On the road.

Así (casi) comenzó mi aventura Erasmus. En la carretera.

La gente pensaba que estaba loca, y algunos lo siguen pensando, supongo. La verdad, eran muchos kilómetros. A Coruña - Bratislava, con muchas paradas intermedias, pero seguían siendo más de tres mil kilómetros. Pero tenía una amiga dispuesta a disfrutarlo conmigo, un coche al que no le importa ser maltratado levemente y muchas, muchas ganas de cruzarme Europa.

Primer paso, y más aburrido, a la capital maña a recoger a mi compañera de viajes. Muchas horas por carreteras muy estrechas y llenas de camiones, un calor agobiante y sobre todo, la soledad. La música facilita un poco la tarea de mantener la mente despierta, pero nueve horas empezaban a agotarme las neuronas y los tobillos. Cuando por fin llegué, ahí estaba Andreíta al final de una calle interminable esperándome, inconfundible con sus gafas de colores. Unos pinchitos acompañados de buen vino en el tubo de Zaragoza, con la mejor compañía. Podremos no estar en Salamanca, pero la esencia la llevamos nosotros, chicos.

Después de mil y un contratiempos, salimos. Salimos de España y empezamos a dejar atrás ese calor insoportable, nos acercamos a los Pirineos, donde el pobre Polo, aunque lo intenta, no acaba de dar la talla. Comiendo sobre la marcha, y café en Oloron. El nombre le viene al pelo, huele de maravilla, parece un pueblo de chocolate y galleta.

Bourdeaux. Reencuentro. Abrazos. Kebab, paseo, vino a la orilla del río. Comida francesa, visita de lo tradicional y lo no tanto de la ciudad. Bicicletas. Dibujos, artistas, músicos. Brie, Camembert y pan en una plaza, alemán, tatuajes, personajes. Poesía, cerveza, instrumentos. Risas, confidencias, y buenos ratos con mi filósofa preferida.

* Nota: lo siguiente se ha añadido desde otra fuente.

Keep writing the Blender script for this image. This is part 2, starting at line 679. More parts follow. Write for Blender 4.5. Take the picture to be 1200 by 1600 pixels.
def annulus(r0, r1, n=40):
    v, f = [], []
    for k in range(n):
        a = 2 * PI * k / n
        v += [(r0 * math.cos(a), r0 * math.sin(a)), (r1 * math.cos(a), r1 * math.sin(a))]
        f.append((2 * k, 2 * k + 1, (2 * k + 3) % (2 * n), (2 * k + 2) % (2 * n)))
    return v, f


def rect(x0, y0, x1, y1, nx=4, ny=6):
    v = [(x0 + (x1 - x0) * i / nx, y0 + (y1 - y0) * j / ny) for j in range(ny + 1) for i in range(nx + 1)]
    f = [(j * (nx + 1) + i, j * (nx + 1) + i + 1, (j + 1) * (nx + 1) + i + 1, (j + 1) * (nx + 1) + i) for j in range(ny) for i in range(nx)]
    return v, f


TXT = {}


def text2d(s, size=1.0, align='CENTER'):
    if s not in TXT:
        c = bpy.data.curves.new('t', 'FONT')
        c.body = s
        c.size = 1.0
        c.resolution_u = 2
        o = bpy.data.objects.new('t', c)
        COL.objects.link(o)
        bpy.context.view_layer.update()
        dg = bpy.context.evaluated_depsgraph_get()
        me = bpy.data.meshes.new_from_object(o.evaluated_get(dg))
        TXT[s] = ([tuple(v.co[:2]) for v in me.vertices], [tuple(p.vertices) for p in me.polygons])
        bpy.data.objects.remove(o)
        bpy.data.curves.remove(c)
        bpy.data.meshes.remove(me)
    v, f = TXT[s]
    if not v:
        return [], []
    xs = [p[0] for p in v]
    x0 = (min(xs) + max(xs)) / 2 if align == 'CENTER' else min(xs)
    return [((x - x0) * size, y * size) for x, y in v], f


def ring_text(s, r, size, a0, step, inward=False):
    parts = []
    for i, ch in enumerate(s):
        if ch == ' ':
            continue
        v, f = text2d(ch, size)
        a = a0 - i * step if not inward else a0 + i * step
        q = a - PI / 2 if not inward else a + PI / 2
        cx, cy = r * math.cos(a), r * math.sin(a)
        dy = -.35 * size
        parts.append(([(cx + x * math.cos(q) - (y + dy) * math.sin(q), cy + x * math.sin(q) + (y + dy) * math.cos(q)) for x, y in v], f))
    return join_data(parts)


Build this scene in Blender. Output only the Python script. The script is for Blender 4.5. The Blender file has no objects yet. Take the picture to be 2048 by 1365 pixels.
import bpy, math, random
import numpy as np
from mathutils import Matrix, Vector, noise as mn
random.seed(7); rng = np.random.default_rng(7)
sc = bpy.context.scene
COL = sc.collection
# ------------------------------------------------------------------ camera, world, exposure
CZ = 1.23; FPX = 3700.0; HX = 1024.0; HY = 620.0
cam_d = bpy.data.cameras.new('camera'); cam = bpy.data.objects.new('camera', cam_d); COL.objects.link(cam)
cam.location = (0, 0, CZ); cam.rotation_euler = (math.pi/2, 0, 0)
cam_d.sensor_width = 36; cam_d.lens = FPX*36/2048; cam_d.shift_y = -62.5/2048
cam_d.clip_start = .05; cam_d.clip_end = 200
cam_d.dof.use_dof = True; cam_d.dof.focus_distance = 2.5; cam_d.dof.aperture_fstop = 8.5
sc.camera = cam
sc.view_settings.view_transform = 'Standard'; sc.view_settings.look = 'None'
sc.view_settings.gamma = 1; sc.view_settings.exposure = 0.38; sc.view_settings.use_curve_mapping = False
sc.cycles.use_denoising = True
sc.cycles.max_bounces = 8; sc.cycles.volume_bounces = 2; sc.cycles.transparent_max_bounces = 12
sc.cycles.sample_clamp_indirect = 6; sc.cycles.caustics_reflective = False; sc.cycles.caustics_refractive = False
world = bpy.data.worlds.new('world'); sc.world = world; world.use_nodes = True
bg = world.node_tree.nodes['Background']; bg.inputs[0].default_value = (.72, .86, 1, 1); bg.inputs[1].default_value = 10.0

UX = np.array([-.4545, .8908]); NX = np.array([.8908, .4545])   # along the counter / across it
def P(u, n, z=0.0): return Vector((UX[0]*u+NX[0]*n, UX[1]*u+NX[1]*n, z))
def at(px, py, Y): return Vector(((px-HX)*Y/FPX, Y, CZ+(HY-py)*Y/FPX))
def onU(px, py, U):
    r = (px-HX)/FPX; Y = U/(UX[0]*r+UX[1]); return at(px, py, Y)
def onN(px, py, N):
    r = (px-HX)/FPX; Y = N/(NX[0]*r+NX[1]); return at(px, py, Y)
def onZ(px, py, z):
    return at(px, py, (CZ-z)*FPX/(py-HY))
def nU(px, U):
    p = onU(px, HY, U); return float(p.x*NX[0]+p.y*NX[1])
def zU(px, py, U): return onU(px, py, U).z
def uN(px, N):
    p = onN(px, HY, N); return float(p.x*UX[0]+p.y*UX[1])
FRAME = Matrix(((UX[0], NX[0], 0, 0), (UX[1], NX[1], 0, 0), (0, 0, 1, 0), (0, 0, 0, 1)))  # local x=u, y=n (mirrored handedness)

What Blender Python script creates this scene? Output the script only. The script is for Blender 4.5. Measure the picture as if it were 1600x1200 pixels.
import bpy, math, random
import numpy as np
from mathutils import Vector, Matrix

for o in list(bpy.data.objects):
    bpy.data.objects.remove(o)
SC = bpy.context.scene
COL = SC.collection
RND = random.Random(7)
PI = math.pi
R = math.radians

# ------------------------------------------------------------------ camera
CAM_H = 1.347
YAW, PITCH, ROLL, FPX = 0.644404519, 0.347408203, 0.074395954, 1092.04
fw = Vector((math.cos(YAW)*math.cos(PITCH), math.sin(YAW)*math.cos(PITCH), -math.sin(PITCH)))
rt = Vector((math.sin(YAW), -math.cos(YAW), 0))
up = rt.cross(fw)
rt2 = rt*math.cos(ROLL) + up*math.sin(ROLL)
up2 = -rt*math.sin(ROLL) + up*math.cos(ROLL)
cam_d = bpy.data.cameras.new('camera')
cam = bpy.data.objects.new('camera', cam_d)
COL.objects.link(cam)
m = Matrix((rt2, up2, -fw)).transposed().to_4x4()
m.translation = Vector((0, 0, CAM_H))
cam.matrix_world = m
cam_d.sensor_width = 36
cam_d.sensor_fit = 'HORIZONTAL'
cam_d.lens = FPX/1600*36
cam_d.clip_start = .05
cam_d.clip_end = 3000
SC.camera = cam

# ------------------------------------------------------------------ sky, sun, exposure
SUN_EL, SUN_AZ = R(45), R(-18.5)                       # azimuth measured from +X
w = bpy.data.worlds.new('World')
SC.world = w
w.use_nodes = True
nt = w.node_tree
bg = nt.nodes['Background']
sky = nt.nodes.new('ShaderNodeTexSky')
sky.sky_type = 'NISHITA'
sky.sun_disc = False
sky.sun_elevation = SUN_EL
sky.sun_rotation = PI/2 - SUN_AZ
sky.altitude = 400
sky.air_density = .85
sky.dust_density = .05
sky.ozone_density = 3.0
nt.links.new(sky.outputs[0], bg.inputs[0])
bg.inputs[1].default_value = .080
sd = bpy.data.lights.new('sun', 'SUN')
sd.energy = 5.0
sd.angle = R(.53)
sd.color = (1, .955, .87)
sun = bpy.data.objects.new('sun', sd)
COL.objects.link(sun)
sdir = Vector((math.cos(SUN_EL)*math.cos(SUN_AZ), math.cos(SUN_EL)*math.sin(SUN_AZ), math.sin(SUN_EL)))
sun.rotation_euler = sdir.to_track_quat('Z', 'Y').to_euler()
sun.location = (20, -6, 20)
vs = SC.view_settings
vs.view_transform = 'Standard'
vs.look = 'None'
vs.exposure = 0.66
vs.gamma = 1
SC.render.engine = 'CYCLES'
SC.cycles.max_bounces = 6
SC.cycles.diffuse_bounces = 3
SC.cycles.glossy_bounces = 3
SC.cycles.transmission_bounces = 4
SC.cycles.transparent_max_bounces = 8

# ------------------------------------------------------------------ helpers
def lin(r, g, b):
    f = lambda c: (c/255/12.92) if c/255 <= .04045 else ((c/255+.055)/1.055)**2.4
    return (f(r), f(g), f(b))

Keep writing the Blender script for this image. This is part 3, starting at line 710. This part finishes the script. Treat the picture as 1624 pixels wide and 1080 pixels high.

Y día y medio después, preparadas para continuar. Carretera, y más, y más. Mucha niebla, a ratos lluvia, pero lo más constante son los preciosos paisajes. Bosques y pueblecitos de cuento, carreteras serpenteantes que suben y bajan mientras las disfrutamos.

Dijon. Hotelito acogedor, y aunque el cansancio aprieta, recuperamos fuerzas con unos crepes, buenísimos, mientras bromeamos con los camareros. Aunque el frío empezaba a hacer estragos, y Andrea necesitó una infusión con miel, varias bufandas y unas cuantas horas de descanso para seguir.

El día eterno. Así será como recordaré toda mi vida ese quinto día de viaje, en el que nos perdimos, un paso adelante y dos atrás. Horas interminables hasta que, por fin, llegamos a nuestro hostel en Munich. Duchas en tercer y cuarto piso, seis camas en una habitación, pero muy céntrico y calentito. Solamente queríamos comer algo y dormir, dormir y dormir, pero sacamos fuerzas todavía para una buena pinta de cerveza.

Munich. Tenemos una forma muy particular de hacer turismo, que consiste en vagar por la ciudad hasta que encontramos algo bonito, sacar un par de fotos y dar una vuelta alrededor sin saber ni de qué se trata, y hacer tiempo hasta que llega la hora del verdadero ocio: comida y cerveza. Munich, además, la ciudad ideal para ello. Al menos tuvimos buen ojo, y escogimos la cervecería más típica. Y ya no pudimos parar. La tarde se nos fue, y la noche, entre litros de cerveza y botellas de vino. El frío no importó, no terminar de conocer la ciudad ni el idioma no era problema. Saboreamos cada instante, con ese sabor agridulce que tienen los finales.

En el camino hacia Bratislava sonaba latente ya en cada palabra la despedida. Intentamos aprovechar al máximo cada hora, cada minuto y cada segundo, a pesar del frío, de la lluvia, de ese toque gris que tiene a veces Bratislava. Paseamos por las calles, llegamos hasta la nada de la que hablaba el otro día en el tranvía número cuatro, tomamos muchos cafés, chocolates, cervezas. Queríamos saborear muy despacio, intentando que no acabara, el final de nuestro viaje.

Tras una breve visita, si se puede llamar así, a la capital austriaca, una rápida pero siempre triste despedida. Buen viaje, amiga.